[BEGIN]

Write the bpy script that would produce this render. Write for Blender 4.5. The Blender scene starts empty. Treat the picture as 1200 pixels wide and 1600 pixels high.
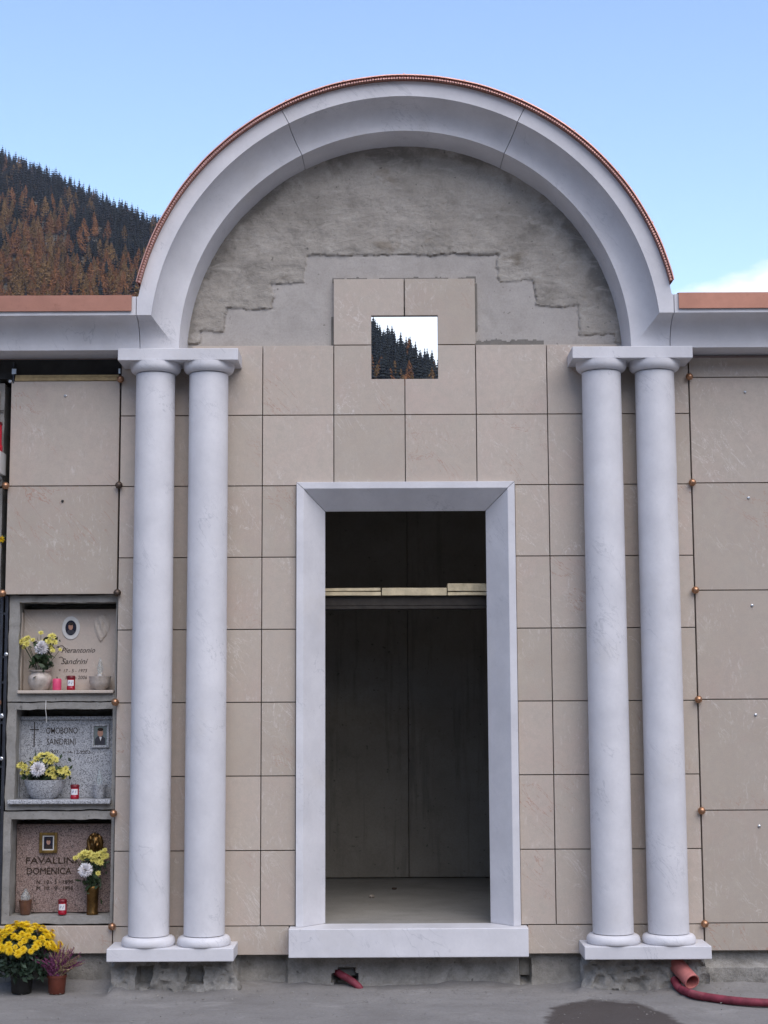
import bpy, bmesh, math, random
import numpy as np
from math import sin, cos, pi, sqrt, radians as R, atan2, asin
from mathutils import Vector, Matrix, noise

random.seed(7)
sc = bpy.context.scene
col = sc.collection

# ------------------------------------------------------------------ camera
CAM = (-0.1206, -8.678, 1.545)
cd = bpy.data.cameras.new('camera')
cam = bpy.data.objects.new('camera', cd)
col.objects.link(cam)
pt, rl = 0.11872, -0.0047
fw = Vector((0, cos(pt), sin(pt)))
rg0 = Vector((1, 0, 0))
up0 = rg0.cross(fw)
rg = rg0 * cos(rl) + up0 * sin(rl)
up = -rg0 * sin(rl) + up0 * cos(rl)
m = Matrix((rg, up, -fw)).transposed().to_4x4()
m.translation = CAM
cam.matrix_world = m
cd.sensor_width = 36
cd.lens = 2450 / 1600 * 36
cd.clip_start = 0.05
cd.clip_end = 9000
sc.camera = cam

# ------------------------------------------------------------------ sky, sun, exposure
SUN_EL, SUN_AZ = R(50), R(155)          # azimuth clockwise from +Y: behind the camera, to the right
w = bpy.data.worlds.new('World')
sc.world = w
w.use_nodes = True
N, L = w.node_tree.nodes, w.node_tree.links
N.clear()
out = N.new('ShaderNodeOutputWorld')
bg = N.new('ShaderNodeBackground')
sky = N.new('ShaderNodeTexSky')
sky.sky_type = 'NISHITA'
sky.sun_disc = False
sky.sun_elevation = SUN_EL
sky.sun_rotation = SUN_AZ
sky.altitude = 1100
sky.air_density = 1.0
sky.dust_density = 0.6
sky.ozone_density = 1.6
tc = N.new('ShaderNodeTexCoord')
sep = N.new('ShaderNodeSeparateXYZ')
L.new(tc.outputs['Generated'], sep.inputs[0])
mp = N.new('ShaderNodeMapping')
mp.inputs['Scale'].default_value = (1.0, 1.0, 2.2)
mp.inputs['Location'].default_value = (0.30, 0.55, 0.1)
L.new(tc.outputs['Generated'], mp.inputs[0])
nz = N.new('ShaderNodeTexNoise')
nz.inputs['Scale'].default_value = 5.5
nz.inputs['Detail'].default_value = 9
nz.inputs['Roughness'].default_value = 0.55
L.new(mp.outputs[0], nz.inputs['Vector'])
# clouds thicken towards the horizon
el = N.new('ShaderNodeMapRange')
el.inputs['From Min'].default_value = 0.20
el.inputs['From Max'].default_value = 0.33
el.inputs['To Min'].default_value = 0.30
el.inputs['To Max'].default_value = -0.22
L.new(sep.outputs['Z'], el.inputs['Value'])
ad = N.new('ShaderNodeMath')
ad.operation = 'ADD'
L.new(nz.outputs['Fac'], ad.inputs[0])
L.new(el.outputs[0], ad.inputs[1])
rp = N.new('ShaderNodeMapRange')
rp.inputs['From Min'].default_value = 0.50
rp.inputs['From Max'].default_value = 0.575
rp.inputs['To Max'].default_value = 0.78
rp.clamp = True
L.new(ad.outputs[0], rp.inputs['Value'])
lift = N.new('ShaderNodeMixRGB')
lift.blend_type = 'MULTIPLY'
lift.inputs['Fac'].default_value = 1
lift.inputs['Color2'].default_value = (1.04, 0.99, 0.96, 1)
L.new(sky.outputs[0], lift.inputs['Color1'])
mx = N.new('ShaderNodeMixRGB')
mx.inputs['Color2'].default_value = (3.8, 3.95, 4.2, 1)
L.new(rp.outputs[0], mx.inputs['Fac'])
L.new(lift.outputs[0], mx.inputs['Color1'])
L.new(mx.outputs[0], bg.inputs['Color'])
bg.inputs['Strength'].default_value = 0.13
L.new(bg.outputs[0], out.inputs[0])

sd = bpy.data.lights.new('sun', 'SUN')
sd.energy = 1.25
sd.angle = R(60)
sd.color = (1.0, 0.90, 0.78)
so = bpy.data.objects.new('sun', sd)
col.objects.link(so)
sv = Vector((sin(SUN_AZ) * cos(SUN_EL), cos(SUN_AZ) * cos(SUN_EL), sin(SUN_EL)))
so.rotation_euler = sv.to_track_quat('Z', 'Y').to_euler()
so.location = (6, -14, 16)

sc.view_settings.view_transform = 'Standard'
sc.view_settings.look = 'None'
sc.view_settings.exposure = 1.30
sc.view_settings.gamma = 1
sc.view_settings.use_curve_mapping = False

# ------------------------------------------------------------------ materials
def new_mat(name):
    mt = bpy.data.materials.new(name)
    mt.use_nodes = True
    nt = mt.node_tree
    return mt, nt, nt.nodes['Principled BSDF']

def mnode(nt, kind, **kw):
    n = nt.nodes.new(kind)
    for k, v in kw.items():
        if k in n.inputs:
            n.inputs[k].default_value = v
        else:
            setattr(n, k, v)
    return n

def coords(nt, rand=True):
    t = nt.nodes.new('ShaderNodeTexCoord')
    if not rand:
        return t.outputs['Object']
    oi = nt.nodes.new('ShaderNodeObjectInfo')
    mu = mnode(nt, 'ShaderNodeMath', operation='MULTIPLY')
    mu.inputs[1].default_value = 37.0
    nt.links.new(oi.outputs['Random'], mu.inputs[0])
    va = mnode(nt, 'ShaderNodeVectorMath', operation='ADD')
    nt.links.new(t.outputs['Object'], va.inputs[0])
    nt.links.new(mu.outputs[0], va.inputs[1])
    return va.outputs[0]

def ramp(nt, src, a, b, lo=0.0, hi=1.0):
    r = mnode(nt, 'ShaderNodeMapRange')
    r.inputs['From Min'].default_value = a
    r.inputs['From Max'].default_value = b
    r.inputs['To Min'].default_value = lo
    r.inputs['To Max'].default_value = hi
    nt.links.new(src, r.inputs['Value'])
    return r.outputs[0]

def mixc(nt, fac, a, b, mode='MIX'):
    n = mnode(nt, 'ShaderNodeMixRGB', blend_type=mode)
    for i, s in ((0, fac), (1, a), (2, b)):
        if hasattr(s, 'is_output'):
            nt.links.new(s, n.inputs[i])
        elif isinstance(s, (int, float)):
            n.inputs[i].default_value = s
        else:
            n.inputs[i].default_value = (*s, 1)
    return n.outputs[0]

def noise_tex(nt, vec, scale, detail=6, rough=0.6, stretch=None, dist=0.0):
    if stretch:
        mpn = mnode(nt, 'ShaderNodeMapping')
        mpn.inputs['Scale'].default_value = stretch
        nt.links.new(vec, mpn.inputs[0])
        vec = mpn.outputs[0]
    n = mnode(nt, 'ShaderNodeTexNoise', Scale=scale, Detail=detail, Roughness=rough, Distortion=dist)
    nt.links.new(vec, n.inputs['Vector'])
    return n.outputs['Fac']

def veins(nt, vec, scale, width, mask_scale, m0=0.5, m1=0.62, dist=1.2):
    mpn = mnode(nt, 'ShaderNodeMapping')
    mpn.inputs['Rotation'].default_value = (0.3, R(38), 0.2)
    nt.links.new(vec, mpn.inputs[0])
    n = noise_tex(nt, mpn.outputs[0], scale, 5, 0.62, (1.5, 1.2, 0.42), dist)
    s = mnode(nt, 'ShaderNodeMath', operation='SUBTRACT')
    s.inputs[1].default_value = 0.5
    nt.links.new(n, s.inputs[0])
    a = mnode(nt, 'ShaderNodeMath', operation='ABSOLUTE')
    nt.links.new(s.outputs[0], a.inputs[0])
    line = ramp(nt, a.outputs[0], 0.0, width, 1, 0)
    mk = ramp(nt, noise_tex(nt, vec, mask_scale, 3, 0.5), m0, m1)
    mu = mnode(nt, 'ShaderNodeMath', operation='MULTIPLY')
    nt.links.new(line, mu.inputs[0])
    nt.links.new(mk, mu.inputs[1])
    return mu.outputs[0]

def bump(nt, bs, src, strength, distance):
    b = mnode(nt, 'ShaderNodeBump', Strength=strength, Distance=distance)
    nt.links.new(src, b.inputs['Height'])
    nt.links.new(b.outputs[0], bs.inputs['Normal'])

def simple(name, c, rough=0.6, metal=0.0, var=0.12, scale=30, bmp=0.0, bd=0.002, spec=0.4, rand=True):
    mt, nt, bs = new_mat(name)
    v = coords(nt, rand)
    n = noise_tex(nt, v, scale, 5, 0.6)
    f = ramp(nt, n, 0.3, 0.7)
    c1 = tuple(x * (1 - var) for x in c)
    c2 = tuple(min(1, x * (1 + var)) for x in c)
    nt.links.new(mixc(nt, f, c1, c2), bs.inputs['Base Color'])
    bs.inputs['Roughness'].default_value = rough
    bs.inputs['Metallic'].default_value = metal
    bs.inputs['Specular IOR Level'].default_value = spec
    if bmp:
        bump(nt, bs, n, bmp, bd)
    return mt

def marble_mat():
    mt, nt, bs = new_mat('white marble')
    v = coords(nt)
    cloud = ramp(nt, noise_tex(nt, v, 4.5, 6, 0.6), 0.3, 0.72)
    c = mixc(nt, cloud, (0.55, 0.545, 0.57), (0.665, 0.657, 0.68))
    c = mixc(nt, ramp(nt, noise_tex(nt, v, 60, 4, 0.7), 0.45, 0.75, 0, 0.16), c, (0.44, 0.44, 0.48))
    vn = veins(nt, v, 3.0, 0.008, 2.6, 0.52, 0.62, 0.6)
    c = mixc(nt, ramp(nt, vn, 0, 1, 0, 0.36), c, (0.28, 0.29, 0.33))
    vf = veins(nt, v, 9.0, 0.016, 3.2, 0.56, 0.64, 1.0)
    c = mixc(nt, ramp(nt, vf, 0, 1, 0, 0.42), c, (0.30, 0.31, 0.35))
    # dusty yellowish smears left from the building work
    c = mixc(nt, ramp(nt, noise_tex(nt, v, 2.2, 5, 0.65), 0.58, 0.78, 0, 0.22), c, (0.52, 0.47, 0.40))
    nt.links.new(c, bs.inputs['Base Color'])
    bs.inputs['Roughness'].default_value = 0.5
    bs.inputs['Specular IOR Level'].default_value = 0.35
    bump(nt, bs, noise_tex(nt, v, 180, 3, 0.6), 0.12, 0.001)
    return mt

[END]

_YOUR INSTRUCTIONS_. From the first line above through the line containing "col = sc.collection", copy everything exactly, without the pictures.

_TASK ANSWER_.
Write the bpy script that would produce this render. Write for Blender 4.5. The Blender scene starts empty. Treat the picture as 1200 pixels wide and 1600 pixels high.
import bpy, bmesh, math, random
import numpy as np
from math import sin, cos, pi, sqrt, radians as R, atan2, asin
from mathutils import Vector, Matrix, noise

random.seed(7)
sc = bpy.context.scene
col = sc.collection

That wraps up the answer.